- [Given instruction]
Write out each line exactly as it stands, please.

- [Provided data]
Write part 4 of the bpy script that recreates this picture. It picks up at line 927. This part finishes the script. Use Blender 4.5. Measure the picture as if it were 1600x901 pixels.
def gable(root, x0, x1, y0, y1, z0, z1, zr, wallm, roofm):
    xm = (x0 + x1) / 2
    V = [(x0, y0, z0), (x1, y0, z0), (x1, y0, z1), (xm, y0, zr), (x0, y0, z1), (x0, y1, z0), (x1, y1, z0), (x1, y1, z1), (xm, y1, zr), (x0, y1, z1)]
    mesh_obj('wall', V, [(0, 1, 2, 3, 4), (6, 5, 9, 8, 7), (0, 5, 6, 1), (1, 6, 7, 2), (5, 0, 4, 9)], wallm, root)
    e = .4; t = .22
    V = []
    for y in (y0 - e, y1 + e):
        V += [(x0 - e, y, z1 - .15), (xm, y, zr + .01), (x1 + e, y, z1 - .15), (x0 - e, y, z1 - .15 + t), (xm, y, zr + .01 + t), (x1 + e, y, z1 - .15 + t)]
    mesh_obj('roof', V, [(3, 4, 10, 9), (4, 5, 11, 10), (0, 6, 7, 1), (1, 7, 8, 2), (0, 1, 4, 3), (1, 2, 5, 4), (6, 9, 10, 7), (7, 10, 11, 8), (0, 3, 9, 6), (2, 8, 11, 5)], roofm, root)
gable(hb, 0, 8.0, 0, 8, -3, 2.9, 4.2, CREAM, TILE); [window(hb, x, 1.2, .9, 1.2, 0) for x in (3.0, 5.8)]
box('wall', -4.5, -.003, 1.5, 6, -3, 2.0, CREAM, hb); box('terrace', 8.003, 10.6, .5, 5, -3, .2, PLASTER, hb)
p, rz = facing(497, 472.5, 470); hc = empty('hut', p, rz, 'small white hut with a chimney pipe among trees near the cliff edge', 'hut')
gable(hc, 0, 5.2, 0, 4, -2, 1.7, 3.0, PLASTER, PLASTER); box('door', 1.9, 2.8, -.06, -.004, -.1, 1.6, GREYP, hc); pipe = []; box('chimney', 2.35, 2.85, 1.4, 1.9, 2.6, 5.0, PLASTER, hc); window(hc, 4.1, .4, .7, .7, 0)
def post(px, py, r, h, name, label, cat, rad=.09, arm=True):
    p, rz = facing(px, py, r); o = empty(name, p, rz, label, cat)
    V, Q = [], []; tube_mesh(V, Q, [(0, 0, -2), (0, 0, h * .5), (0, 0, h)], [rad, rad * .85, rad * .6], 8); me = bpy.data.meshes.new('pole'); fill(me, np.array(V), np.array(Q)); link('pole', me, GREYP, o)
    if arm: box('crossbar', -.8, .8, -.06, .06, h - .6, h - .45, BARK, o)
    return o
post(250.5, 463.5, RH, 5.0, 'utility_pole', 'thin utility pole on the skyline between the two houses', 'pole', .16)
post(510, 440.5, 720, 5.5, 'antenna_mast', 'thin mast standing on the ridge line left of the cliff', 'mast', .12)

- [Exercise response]
Write part 4 of the bpy script that recreates this picture. It picks up at line 927. This part finishes the script. Use Blender 4.5. Measure the picture as if it were 1600x901 pixels.
def gable(root, x0, x1, y0, y1, z0, z1, zr, wallm, roofm):
    xm = (x0 + x1) / 2
    V = [(x0, y0, z0), (x1, y0, z0), (x1, y0, z1), (xm, y0, zr), (x0, y0, z1), (x0, y1, z0), (x1, y1, z0), (x1, y1, z1), (xm, y1, zr), (x0, y1, z1)]
    mesh_obj('wall', V, [(0, 1, 2, 3, 4), (6, 5, 9, 8, 7), (0, 5, 6, 1), (1, 6, 7, 2), (5, 0, 4, 9)], wallm, root)
    e = .4; t = .22
    V = []
    for y in (y0 - e, y1 + e):
        V += [(x0 - e, y, z1 - .15), (xm, y, zr + .01), (x1 + e, y, z1 - .15), (x0 - e, y, z1 - .15 + t), (xm, y, zr + .01 + t), (x1 + e, y, z1 - .15 + t)]
    mesh_obj('roof', V, [(3, 4, 10, 9), (4, 5, 11, 10), (0, 6, 7, 1), (1, 7, 8, 2), (0, 1, 4, 3), (1, 2, 5, 4), (6, 9, 10, 7), (7, 10, 11, 8), (0, 3, 9, 6), (2, 8, 11, 5)], roofm, root)
gable(hb, 0, 8.0, 0, 8, -3, 2.9, 4.2, CREAM, TILE); [window(hb, x, 1.2, .9, 1.2, 0) for x in (3.0, 5.8)]
box('wall', -4.5, -.003, 1.5, 6, -3, 2.0, CREAM, hb); box('terrace', 8.003, 10.6, .5, 5, -3, .2, PLASTER, hb)
p, rz = facing(497, 472.5, 470); hc = empty('hut', p, rz, 'small white hut with a chimney pipe among trees near the cliff edge', 'hut')
gable(hc, 0, 5.2, 0, 4, -2, 1.7, 3.0, PLASTER, PLASTER); box('door', 1.9, 2.8, -.06, -.004, -.1, 1.6, GREYP, hc); pipe = []; box('chimney', 2.35, 2.85, 1.4, 1.9, 2.6, 5.0, PLASTER, hc); window(hc, 4.1, .4, .7, .7, 0)
def post(px, py, r, h, name, label, cat, rad=.09, arm=True):
    p, rz = facing(px, py, r); o = empty(name, p, rz, label, cat)
    V, Q = [], []; tube_mesh(V, Q, [(0, 0, -2), (0, 0, h * .5), (0, 0, h)], [rad, rad * .85, rad * .6], 8); me = bpy.data.meshes.new('pole'); fill(me, np.array(V), np.array(Q)); link('pole', me, GREYP, o)
    if arm: box('crossbar', -.8, .8, -.06, .06, h - .6, h - .45, BARK, o)
    return o
post(250.5, 463.5, RH, 5.0, 'utility_pole', 'thin utility pole on the skyline between the two houses', 'pole', .16)
post(510, 440.5, 720, 5.5, 'antenna_mast', 'thin mast standing on the ridge line left of the cliff', 'mast', .12)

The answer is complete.